Here is some more stuff on the Central Bank's attitude to its role:

http://www.irishtimes.com/business/...ability-to-monitor-insurance-sector-1.2243456

Mr Carrigan[ of the Department of Finance] asked Mr Roux to provide a statement outlining how the Central Bank was dealing with these [insurance ] issues, and an “assurance” it would take the “necessary action to underpin the financial stability of the system”.

Mr Roux sent a reply to secretary general [broken link removed] on March 20th.

“In my role as deputy governor [financial regulation] I am accountable to the [Central Bank] commission and to the [broken link removed] but I do not report directly to the department of finance,” he said.


Information sharing
Mr Roux said Mr Moran’s position on the commission was the “statutory avenue” for “information sharing” with the department on supervisory matters.
 
Here's Charlie Weston of the Independant pointing out that the Central bank knew about this since 2008 (not 2009) and basically seem to have done nothing, despite repeated requests from him for clarity

http://www.independent.ie/business/...efore-acting-on-tracker-scandal-31436266.html

The State's leading watchdog was warned six years ago about the scandal of banks like Permanent TSB trying to take valuable tracker mortgages off homeowners, it can be revealed.
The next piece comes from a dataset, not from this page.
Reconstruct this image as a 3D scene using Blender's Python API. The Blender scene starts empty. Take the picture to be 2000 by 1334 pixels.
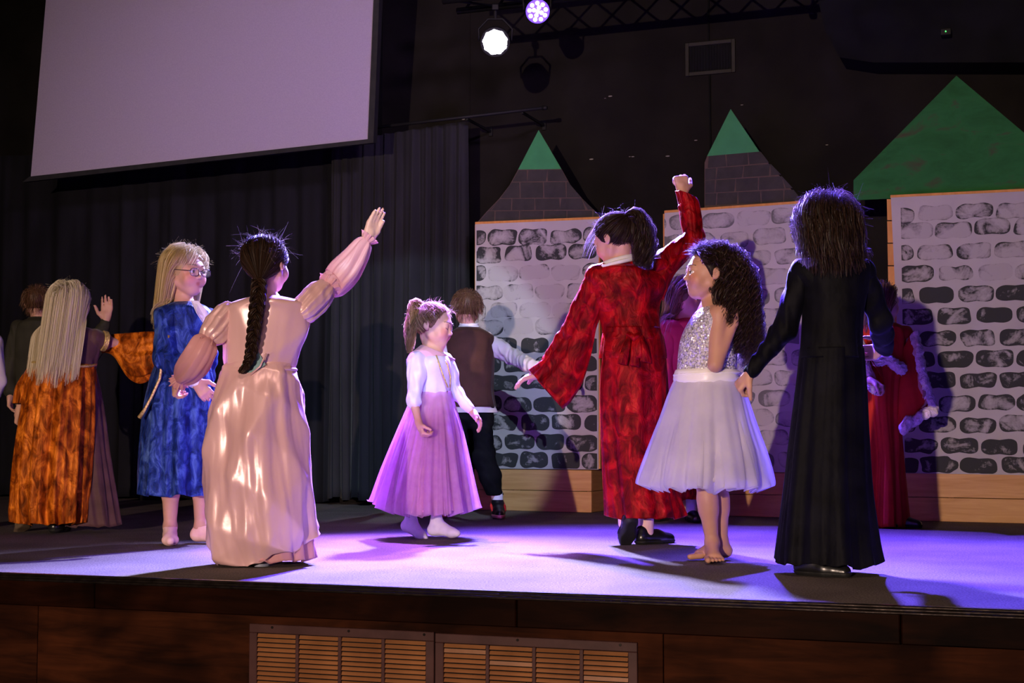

The then Financial Services Ombudsman wrote to the Central Bank in 2009 calling for a probe across all the banks.


But actually it goes back further to 2008

The Central Bank was asked repeatedly by this newspaper over the last three days how long it had known about banks, and specifically PTSB, taking away trackers from those who opted for a fixed rate for a short period.
Yesterday, a spokesman said: "The Central Bank has been actively considering tracker-related issues as far back as 2008


Burgess mentioned also in the article.

And here's more of it from the Central Bank

But it refused to give specific details about its actions in relation to Permanent TSB.
 
What's quite extraordianry is that it was Burgess going back and finding an article in the Independant from 2009 that highlighted that the Central Bank had been informed, otherwise they might well have said they knew nothing, but it's clear their response was beyond pathetic. The little people do not matter.
 
I find the (new) interest in whether our FSO / Central Bank are questionably (fit) for purpose on this PTSB issue raises much much bigger issues..

1. Are FSO/Central Bank even attempting to do their job ,or is it as appears to me ,both entities tie us up in gobbly gook?
The net result is nothing much is done for Consumers.

2. A huge issue is on Payment Protection Insurance (PPI) ,
if statistically we are on a par with UK on PPI sales and PPI miss-selling , we are looking at Consumers being due Refunds of 2.5 BILLION. Yes 2,500,000,000 !
(surely our FSO/Central Bank knew PPI was a live issue?)

Agree with Bronte {little people do not matter} !
 
Michael McGrath has asked the Oireachtas Finance Committee to investigate the role of the Central Bank in this.

PTSB role on tracker mortgages needs investigation - McGrath


“Revelations in the today’s Irish Independent that the Financial Services Ombudsman wrote to the Financial Regulator as far back as 2009 asking that the office investigate whether banks were trying to remove tracker rates from mortgage-holders raise serious questions about the tardiness of the Central Bank in dealing with this vital issue of consumer protection.”

“Revelations in the today’s Irish Independent that the Financial Services Ombudsman wrote to the Financial Regulator as far back as 2009 asking that the office investigate whether banks were trying to remove tracker rates from mortgage-holders raise serious questions about the tardiness of the Central Bank in dealing with this vital issue of consumer protection.”